## start Source material

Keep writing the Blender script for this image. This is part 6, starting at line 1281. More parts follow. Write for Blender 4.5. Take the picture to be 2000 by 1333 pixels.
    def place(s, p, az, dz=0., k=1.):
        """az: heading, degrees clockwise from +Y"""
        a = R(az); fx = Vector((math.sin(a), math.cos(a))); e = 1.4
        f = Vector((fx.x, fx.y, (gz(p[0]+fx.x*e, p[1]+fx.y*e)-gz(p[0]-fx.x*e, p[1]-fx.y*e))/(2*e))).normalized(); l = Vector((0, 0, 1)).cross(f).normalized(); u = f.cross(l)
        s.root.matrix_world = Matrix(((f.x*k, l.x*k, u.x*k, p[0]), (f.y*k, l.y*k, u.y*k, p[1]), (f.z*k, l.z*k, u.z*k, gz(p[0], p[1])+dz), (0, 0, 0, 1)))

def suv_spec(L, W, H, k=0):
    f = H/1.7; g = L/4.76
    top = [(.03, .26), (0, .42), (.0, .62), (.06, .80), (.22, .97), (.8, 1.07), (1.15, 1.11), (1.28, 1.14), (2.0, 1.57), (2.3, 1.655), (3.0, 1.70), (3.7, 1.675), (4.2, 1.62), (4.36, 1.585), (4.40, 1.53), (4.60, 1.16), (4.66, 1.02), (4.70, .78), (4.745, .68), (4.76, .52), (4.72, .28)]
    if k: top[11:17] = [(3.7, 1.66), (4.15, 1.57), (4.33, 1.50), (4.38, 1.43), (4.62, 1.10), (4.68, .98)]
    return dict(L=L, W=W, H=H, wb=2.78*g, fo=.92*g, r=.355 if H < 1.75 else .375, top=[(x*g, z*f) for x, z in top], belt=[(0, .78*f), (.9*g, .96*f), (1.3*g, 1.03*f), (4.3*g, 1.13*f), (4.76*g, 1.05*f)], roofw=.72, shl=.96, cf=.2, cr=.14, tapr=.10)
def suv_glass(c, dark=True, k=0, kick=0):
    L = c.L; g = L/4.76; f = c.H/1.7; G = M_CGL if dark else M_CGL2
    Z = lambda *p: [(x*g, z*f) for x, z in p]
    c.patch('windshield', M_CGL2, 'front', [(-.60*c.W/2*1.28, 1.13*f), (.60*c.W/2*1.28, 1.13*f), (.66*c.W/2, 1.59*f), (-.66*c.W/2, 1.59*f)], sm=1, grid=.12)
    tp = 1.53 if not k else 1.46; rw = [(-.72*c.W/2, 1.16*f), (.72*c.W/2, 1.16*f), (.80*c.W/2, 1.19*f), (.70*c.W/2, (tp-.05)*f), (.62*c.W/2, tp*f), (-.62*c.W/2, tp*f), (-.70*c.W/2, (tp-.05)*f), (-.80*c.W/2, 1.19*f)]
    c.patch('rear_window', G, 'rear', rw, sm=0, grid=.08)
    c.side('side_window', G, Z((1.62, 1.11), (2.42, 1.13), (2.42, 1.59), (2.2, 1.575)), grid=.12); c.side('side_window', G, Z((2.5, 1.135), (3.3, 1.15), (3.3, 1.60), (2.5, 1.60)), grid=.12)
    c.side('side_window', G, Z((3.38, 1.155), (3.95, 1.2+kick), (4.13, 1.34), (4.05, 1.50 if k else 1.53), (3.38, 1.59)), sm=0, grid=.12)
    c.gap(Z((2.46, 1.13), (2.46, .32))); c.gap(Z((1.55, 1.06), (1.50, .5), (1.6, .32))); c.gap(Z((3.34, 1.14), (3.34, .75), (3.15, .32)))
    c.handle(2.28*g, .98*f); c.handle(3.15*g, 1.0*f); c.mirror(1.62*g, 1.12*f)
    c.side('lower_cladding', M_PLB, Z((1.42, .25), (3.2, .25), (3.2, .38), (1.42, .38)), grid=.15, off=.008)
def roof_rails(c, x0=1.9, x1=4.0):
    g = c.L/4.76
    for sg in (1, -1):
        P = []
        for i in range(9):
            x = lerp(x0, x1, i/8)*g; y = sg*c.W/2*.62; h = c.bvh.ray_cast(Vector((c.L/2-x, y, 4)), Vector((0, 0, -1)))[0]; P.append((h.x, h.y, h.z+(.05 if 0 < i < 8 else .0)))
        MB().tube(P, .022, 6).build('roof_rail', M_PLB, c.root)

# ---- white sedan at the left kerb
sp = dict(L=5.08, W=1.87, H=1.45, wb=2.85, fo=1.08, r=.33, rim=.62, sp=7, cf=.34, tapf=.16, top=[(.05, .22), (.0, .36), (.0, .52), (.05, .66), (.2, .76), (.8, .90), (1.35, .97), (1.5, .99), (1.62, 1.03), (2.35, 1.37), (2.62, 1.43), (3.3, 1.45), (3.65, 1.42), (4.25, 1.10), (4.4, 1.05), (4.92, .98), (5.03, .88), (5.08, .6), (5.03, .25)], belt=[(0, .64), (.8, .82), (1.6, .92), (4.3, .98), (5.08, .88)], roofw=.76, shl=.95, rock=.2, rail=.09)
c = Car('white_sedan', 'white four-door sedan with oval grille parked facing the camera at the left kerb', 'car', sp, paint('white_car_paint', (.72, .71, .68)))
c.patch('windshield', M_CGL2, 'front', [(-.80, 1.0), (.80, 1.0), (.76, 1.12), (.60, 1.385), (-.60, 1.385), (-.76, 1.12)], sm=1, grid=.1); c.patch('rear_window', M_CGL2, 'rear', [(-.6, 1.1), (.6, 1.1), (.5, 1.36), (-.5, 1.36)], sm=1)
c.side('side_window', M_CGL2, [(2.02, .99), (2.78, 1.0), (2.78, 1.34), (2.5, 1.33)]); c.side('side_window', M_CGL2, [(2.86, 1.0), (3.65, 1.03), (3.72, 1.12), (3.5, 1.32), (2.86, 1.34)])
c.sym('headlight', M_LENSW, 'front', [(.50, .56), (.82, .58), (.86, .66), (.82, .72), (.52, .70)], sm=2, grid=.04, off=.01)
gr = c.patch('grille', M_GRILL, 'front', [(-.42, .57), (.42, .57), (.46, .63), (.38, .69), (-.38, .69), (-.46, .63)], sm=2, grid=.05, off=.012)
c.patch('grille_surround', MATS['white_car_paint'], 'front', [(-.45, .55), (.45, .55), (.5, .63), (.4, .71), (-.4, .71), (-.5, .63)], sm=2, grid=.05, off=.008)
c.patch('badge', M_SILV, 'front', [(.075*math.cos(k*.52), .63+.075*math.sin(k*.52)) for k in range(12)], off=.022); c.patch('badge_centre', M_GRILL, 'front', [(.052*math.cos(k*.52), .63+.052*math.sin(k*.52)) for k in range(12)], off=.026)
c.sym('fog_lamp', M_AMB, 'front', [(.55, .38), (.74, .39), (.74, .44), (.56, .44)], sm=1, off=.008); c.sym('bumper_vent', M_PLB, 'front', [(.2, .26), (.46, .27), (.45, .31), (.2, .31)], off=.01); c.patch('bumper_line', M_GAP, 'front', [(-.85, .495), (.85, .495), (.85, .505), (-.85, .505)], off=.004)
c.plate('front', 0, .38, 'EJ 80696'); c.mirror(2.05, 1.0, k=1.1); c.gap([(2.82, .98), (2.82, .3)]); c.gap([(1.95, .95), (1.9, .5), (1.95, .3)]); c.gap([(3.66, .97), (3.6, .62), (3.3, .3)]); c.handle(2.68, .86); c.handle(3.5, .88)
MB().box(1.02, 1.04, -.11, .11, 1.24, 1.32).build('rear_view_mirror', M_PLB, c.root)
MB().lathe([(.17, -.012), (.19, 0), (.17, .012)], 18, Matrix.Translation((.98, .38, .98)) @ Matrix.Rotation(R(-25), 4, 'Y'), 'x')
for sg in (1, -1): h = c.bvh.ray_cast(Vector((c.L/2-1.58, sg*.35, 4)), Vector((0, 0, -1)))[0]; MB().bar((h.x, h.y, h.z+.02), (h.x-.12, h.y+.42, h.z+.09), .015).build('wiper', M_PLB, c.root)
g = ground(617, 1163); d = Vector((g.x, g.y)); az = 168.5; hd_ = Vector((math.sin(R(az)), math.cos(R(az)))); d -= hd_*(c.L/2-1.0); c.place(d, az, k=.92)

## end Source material

• Exercise description: Beginning at the first line above, repeat exactly until the line containing "p[1])+dz), (0, 0, 0, 1)))", which is included.

• Task result:
Keep writing the Blender script for this image. This is part 6, starting at line 1281. More parts follow. Write for Blender 4.5. Take the picture to be 2000 by 1333 pixels.
    def place(s, p, az, dz=0., k=1.):
        """az: heading, degrees clockwise from +Y"""
        a = R(az); fx = Vector((math.sin(a), math.cos(a))); e = 1.4
        f = Vector((fx.x, fx.y, (gz(p[0]+fx.x*e, p[1]+fx.y*e)-gz(p[0]-fx.x*e, p[1]-fx.y*e))/(2*e))).normalized(); l = Vector((0, 0, 1)).cross(f).normalized(); u = f.cross(l)
        s.root.matrix_world = Matrix(((f.x*k, l.x*k, u.x*k, p[0]), (f.y*k, l.y*k, u.y*k, p[1]), (f.z*k, l.z*k, u.z*k, gz(p[0], p[1])+dz), (0, 0, 0, 1)))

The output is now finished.